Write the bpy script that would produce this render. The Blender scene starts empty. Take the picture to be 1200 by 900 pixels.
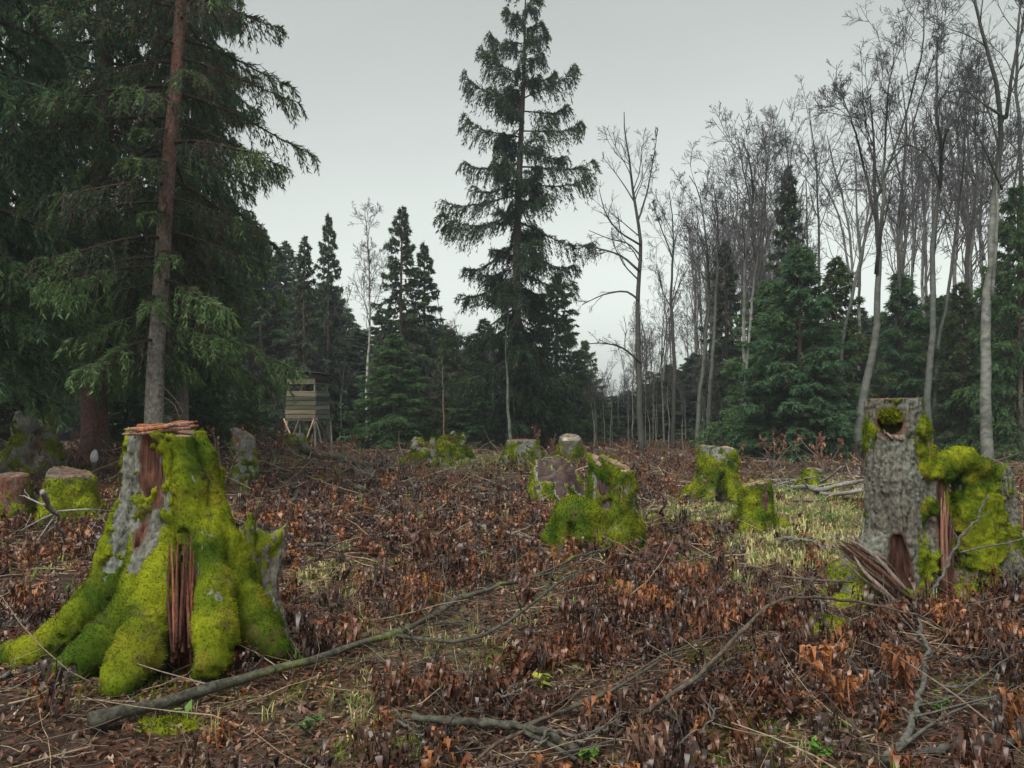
import bpy, math, random
import numpy as np
from mathutils import Vector, Matrix

scene = bpy.context.scene
COL = scene.collection
PI = math.pi

# ------------------------------------------------------------------ camera, sky, sun, exposure
F = 950.0                      # focal length in pixels of the 1200 px wide photograph
CAM = np.array([0.0, 0.0, 1.5])
PITCH = math.atan(35.0 / F)
cam_data = bpy.data.cameras.new('camera')
cam_data.sensor_width = 36.0
cam_data.lens = 36.0 * F / 1200.0
cam_data.clip_start = 0.05
cam_data.clip_end = 2000.0
cam = bpy.data.objects.new('camera', cam_data)
COL.objects.link(cam)
cam.location = CAM
cam.rotation_euler = (PI / 2 + PITCH, 0, 0)
scene.camera = cam

SUN_EL, SUN_AZ = math.radians(57), math.radians(208)     # overcast: broad soft light from behind the camera
world = bpy.data.worlds.new('World')
scene.world = world
world.use_nodes = True
wn = world.node_tree
wn.nodes.clear()
w_out = wn.nodes.new('ShaderNodeOutputWorld')
w_bg = wn.nodes.new('ShaderNodeBackground')
w_sky = wn.nodes.new('ShaderNodeTexSky')
w_sky.sky_type = 'NISHITA'
w_sky.sun_disc = False
w_sky.sun_elevation = SUN_EL
w_sky.sun_rotation = SUN_AZ
w_sky.air_density = 1.0
w_sky.dust_density = 2.0
w_sky.ozone_density = 1.0
w_hsv = wn.nodes.new('ShaderNodeHueSaturation')
w_hsv.inputs['Saturation'].default_value = 0.12
w_mul = wn.nodes.new('ShaderNodeMix')
w_mul.data_type = 'RGBA'
w_mul.blend_type = 'MULTIPLY'
w_mul.inputs[0].default_value = 1.0
w_mul.inputs[7].default_value = (0.955, 1.0, 0.925, 1)
wn.links.new(w_sky.outputs[0], w_hsv.inputs['Color'])
wn.links.new(w_hsv.outputs[0], w_mul.inputs[6])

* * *

• [Work to complete]:
Repeat the listing above exactly from its first line to the line containing "scene.camera = cam", both included, and omit the pictures.

• [Exercise result]:
Write the bpy script that would produce this render. The Blender scene starts empty. Take the picture to be 1200 by 900 pixels.
import bpy, math, random
import numpy as np
from mathutils import Vector, Matrix

scene = bpy.context.scene
COL = scene.collection
PI = math.pi

# ------------------------------------------------------------------ camera, sky, sun, exposure
F = 950.0                      # focal length in pixels of the 1200 px wide photograph
CAM = np.array([0.0, 0.0, 1.5])
PITCH = math.atan(35.0 / F)
cam_data = bpy.data.cameras.new('camera')
cam_data.sensor_width = 36.0
cam_data.lens = 36.0 * F / 1200.0
cam_data.clip_start = 0.05
cam_data.clip_end = 2000.0
cam = bpy.data.objects.new('camera', cam_data)
COL.objects.link(cam)
cam.location = CAM
cam.rotation_euler = (PI / 2 + PITCH, 0, 0)
scene.camera = cam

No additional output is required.